No, it won’t be easy. College degrees are overvalued in the corporate world, which uses them to filter out the lazy and unfocused. But corporate America is showing some signs of returning to sanity. A growing number of employers are putting more emphasis on personal recommendations from trusted sources than on degrees and transcripts. Given the high costs of employment today, and the legal risks involved in terminating a worker who should never have been hired in the first place, it’s a trend we may expect to accelerate.

Murray Rothbard and others have noted how what one learns on the job outweighs the knowledge garnered in high school and college, and how quickly, under economic pressure, the new worker will obtain that knowledge. Colleges were never intended to be occupational training centers in the first place, and have performed poorly when they’ve undertaken the role. (Your Curmudgeon will pass with the faintest clenched-teeth whisper over the large number of new graduates in computer science he’s had to re-educate entirely before they could be productive contributors to his company.)

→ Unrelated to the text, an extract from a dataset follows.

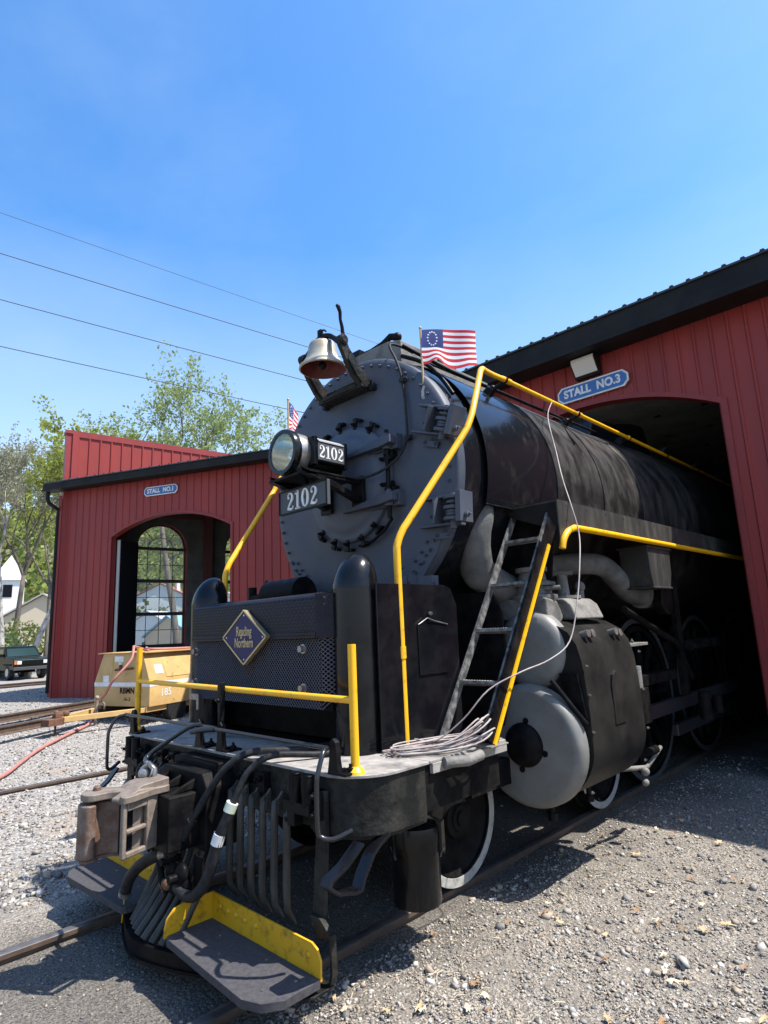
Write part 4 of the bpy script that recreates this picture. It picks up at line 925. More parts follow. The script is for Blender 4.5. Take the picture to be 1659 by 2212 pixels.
# ------------------------------------------------------------------ pilot, deck, running gear
DZ = 1.058
def deckpoly(x1, y0, y1, rad, n=10):
    """plan outline with rounded front corners"""
    o = []
    for i in range(n + 1):
        t = math.pi / 2 * i / n; o.append((x1 - rad + rad * math.sin(t), y0 + rad * 1.0 - rad * math.cos(t)))
    o.append((x1, y1)); m = [(-a, b) for a, b in reversed(o)]
    return m[0:0] + [(-x1, y1)] + m[1:] + o
top = deckpoly(1.42, 2.10, 2.62, .27)
mb = MB(); mb.prism(top, lambda a, b, d: (a, b, d), 1.043, DZ); deck = mb.build('deck', DECKM, LOCO, bevel=.003)
mb = MB()
mb.prism([(.86, 2.626), (1.42, 2.626), (1.42, 3.36), (1.36, 3.40), (.86, 3.40)], lambda a, b, d: (a, b, d), 1.043, DZ)
mb.b2((1.40, 2.64, .99), (1.425, 3.36, 1.0428)); mb.build('deck_plate', DECKM, LOCO, bevel=.003)
mb = MB(); mb.prism([(-.86, 2.626), (-1.42, 2.626), (-1.42, 3.36), (-.86, 3.40)], lambda a, b, d: (a, b, d), 1.043, DZ); mb.build('deck_plate', DECKM, LOCO, bevel=.003)
mb = MB(); mb.b2((-.855, 2.626, 1.02), (.855, 3.45, 1.052)); mb.build('deck_plate', DARK, LOCO)
# cast bumper beam with wrapped corners
beam = deckpoly(1.40, 2.125, 2.60, .26); mb = MB()
outer = deckpoly(1.405, 2.12, 2.60, .26)
mb.b2((-.999, 2.124, .8607), (.999, 2.60, 1.0425))
lw = [p for p in outer if abs(p[0]) > .98]
for sx in (-1, 1):
    c = [(1.0, 2.60), (1.0, 2.125)] + [p for p in outer if p[0] > 1.0]
    mb.prism([(sx * a, b) for a, b in c], lambda a, b, d: (a, b, d), .765, 1.0425)
    c = [(1.0, 2.60), (1.0, 2.14)] + [(p[0] - .02, p[1] + .015) for p in outer if p[0] > 1.0]
    mb.prism([(sx * a, b) for a, b in c], lambda a, b, d: (a, b, d), .745, .7655)
mb.b2((-.999, 2.126, .775), (.999, 2.40, .8605)); mb.build('pilot_beam', CAST, LOCO, bevel=.008)
for sx in (-1, 1):
    mb = MB(); mb.b2((sx * 1.35, 2.60, .80), (sx * 1.395, 3.3, 1.04)); mb.prism([(2.6, .80), (3.2, 1.0), (3.3, 1.04), (2.6, 1.04)], lambda a, b, d: (sx * d, a, b), .95, 1.398)
    mb.build('deck_bracket', OILY, LOCO)
# front yellow railing
mb = MB()
mb.tube([(-1.283, 2.20, 1.44), (1.283, 2.20, 1.415)], .0185, 12)
fr_ = mb.build('front_railing', YEL, LOCO, sharp=60)
for sx in (-1, 1):
    mb = MB(); mb.tube([(sx * 1.283, 2.20, DZ), (sx * 1.283, 2.20, 1.70)], .0225, 14); mb.cyl((sx * 1.283, 2.20, DZ), (sx * 1.283, 2.20, DZ + .012), .050, .047, 16); mb.cyl((sx * 1.283, 2.20, DZ + .012), (sx * 1.283, 2.20, DZ + .035), .047, .027, 16)
    mb.build('stanchion', YEL, fr_, sharp=40)
mb = MB(); mb.prism([(.03, 1.19), (.05, 1.19), (.062, 1.44), (.058, 1.47), (.018, 1.47), (.022, 1.33)], lambda a, b, d: (a, d, b), 2.15, 2.185); mb.bolt((.04, 2.15, 1.36), (0, -1, 0), .016, .016); mb.build('railing_clip', DARK, LOCO, bevel=.003)
# uncoupling lever with brackets and handle
mb = MB()
mb.tube([(-1.20, 2.07, 1.205), (-.17, 2.07, 1.20)], .0115, 8); mb.tube([(.13, 2.07, 1.20), (1.21, 2.07, 1.195)], .0115, 8); mb.tube([(-.17, 2.07, 1.20), (.13, 2.07, 1.20)], .018, 8)
mb.tube([(-.02, 2.06, 1.215), (-.10, 2.02, 1.20), (-.30, 1.93, 1.08), (-.36, 1.87, 1.02), (-.30, 1.83, 1.0), (-.14, 1.82, .985)], .0145, 10, smooth=3)
mb.tube([(.13, 2.07, 1.20), (.02, 2.03, 1.19), (-.07, 2.02, 1.175)], .018, 8)
mb.build('uncoupling_lever', mat('worn_black_bar', (.03, .032, .036), .25, .4), LOCO, sharp=60)
for x in (-1.17, -.15, .12, 1.215):
    mb = MB(); mb.prism([(x - .045, DZ), (x + .045, DZ), (x + .03, 1.13), (x + .024, 1.215), (x, 1.235), (x - .024, 1.215), (x - .03, 1.13)], lambda a, b, d: (a, d, b), 2.108, 2.14)
    mb.b2((x - .04, 2.11, DZ), (x + .09, 2.22, DZ + .014)); mb.bolt((x + .065, 2.17, DZ + .014), (0, 0, 1), .02, .02); mb.build('lever_bracket', DARK, LOCO, bevel=.003)
for sx in (-1, 1):
    mb = MB(); mb.tube([(sx * 1.215, 2.07, 1.195), (sx * 1.245, 2.02, 1.18), (sx * 1.26, 1.975, 1.10), (sx * 1.26, 1.965, 1.04), (sx * 1.26, 1.965, .86), (sx * 1.265, 1.975, .815), (sx * 1.31, 2.02, .80), (sx * 1.36, 2.10, .83)], .0125, 10, smooth=3)
    mb.build('grab_handle', mat('grab_black', (.016, .016, .018), .22), LOCO, sharp=60)
    # drop lugs on the beam face
    mb = MB()
    for x in (sx * .97, sx * 1.075):
        mb.cyl((x, 2.055, .90), (x, 2.055, 1.045), .030, n=12); mb.cyl((x, 2.055, 1.045), (x, 2.055, 1.053), .034, .03, n=12)
    mb.box((sx * 1.0, 2.07, .885), (.22, .075, .055)); mb.box((sx * .96, 2.06, .83), (.06, .06, .07)); mb.box((sx * 1.13, 2.09, .91), (.05, .05, .14))
    mb.bolt((sx * 1.13, 2.065, .96), (0, -1, 0), .022, .018); mb.bolt((sx * 1.13, 2.065, .87), (0, -1, 0), .022, .018); mb.bolt((sx * .90, 2.07, .85), (0, -1, 0), .02, .02)
    mb.tube([(sx * .88, 2.09, .90), (sx * .88, 2.05, .84), (sx * .92, 2.04, .81)], .014, 8); mb.build('signal_bracket', STEEL if False else DARK, LOCO, bevel=.003)
for x in (-.90, -.62, -.45, .62, .45):
    mb = MB(); mb.box((x, 2.10, .95), (.07, .05, .10)); mb.bolt((x, 2.07, .97), (0, -1, 0), .02, .02); mb.build('bolted_lug', DARK, LOCO, bevel=.004)
mb = MB(); mb.b2((.30, 2.09, .88), (.66, 2.125, .93)); mb.build('filler_bar', DARK, LOCO, bevel=.004)
mb = MB(); mb.b2((-1.0, 2.09, .80), (-.35, 2.125, .90))
for x in (-.9, -.82, -.75, -.6, -.52): mb.sph((x, 2.08, .85), .035)
mb.build('rivet_bar', DARK, LOCO)
# buffer pocket, draft box and coupler
mb = MB()
mb.prism([(-.30, .56), (.30, .56), (.30, .90), (.24, .98), (-.24, .98), (-.30, .90)], lambda a, b, d: (a, d, b), 1.92, 2.14)
mb.prism([(-.24, .58), (.22, .58), (.22, .88), (-.24, .88)], lambda a, b, d: (a, d, b), 1.73, 1.93)
for x in (-.16, .0, .17): mb.prism([(2.12, 1.02), (2.12, .90), (1.75, .87), (1.77, .895)], lambda a, b, d: (x + d, a, b), -.012, .012)
mb.b2((-.26, 2.0, .96), (.26, 2.14, 1.02)); mb.build('draft_pocket', GLOSS if False else OILY, LOCO, bevel=.012)
cp = lambda pts, z0, z1, mb: mb.prism(smoothpoly(pts, 4), lambda a, b, d: (a, b, d), z0, z1)
mb = MB(); cp([(-.10, 1.78), (-.10, 1.70), (-.06, 1.62), (-.16, 1.56), (-.20, 1.46), (-.14, 1.38), (-.05, 1.40), (-.03, 1.50), (.04, 1.56), (.11, 1.50), (.165, 1.50), (.165, 1.56), (.11, 1.70), (.09, 1.80)], .885, .925, mb)
cp([(-.12, 1.80), (-.12, 1.68), (-.04, 1.62), (.02, 1.60), (.07, 1.56), (.07, 1.64), (.05, 1.70), (.03, 1.80)], .60, .885, mb)
mb.prism([(1.58, .925), (1.64, .95), (1.80, .965), (1.80, .88), (1.58, .88)], lambda a, b, d: (d, a, b), -.105, .085)
cpl = mb.build('coupler', TANC, LOCO, bevel=.018)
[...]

So the best strategy for dealing with the propagandist infiltration and conquest of our universities might be, simply, to bypass them. Internationalist victimist-redistributionist social-welfare fascism, otherwise known as American left-liberalism, is losing ground everywhere except on college campuses and in the broadcast media. Therefore, its propagandists will fight like cornered dogs to keep those fortresses, particularly the extremely cushy ones in the universities. By bypassing them, we can turn their seats of influence into well-upholstered cages, where they can chew the bars (and each other) without damaging anyone else. Nor is it likely that minds so closed to the possibility that they might be wrong would draw the appropriate lesson.

This would parallel the way those who desire objective news reporting and balanced opinion dissemination have dealt with the pervasive dishonesty and leftism of the Old Media: newspapers and broadcast television. Rather than battering their heads against the gates, conservatives and libertarians have made recourse to the Older Media—books and talk radio—and the Newer Medium—the Internet. If, rather than laying siege to the Left’s academic strongholds, we bypass them in a similar fashion, in twenty years’ time they’ll fade into complete irrelevance. It would be a punishment more fitting than any your Curmudgeon could contrive for those who seek to close the minds of the young against honest intellectual discourse and true diversity of opinion. Short of racks and red-hot pincers, anyway.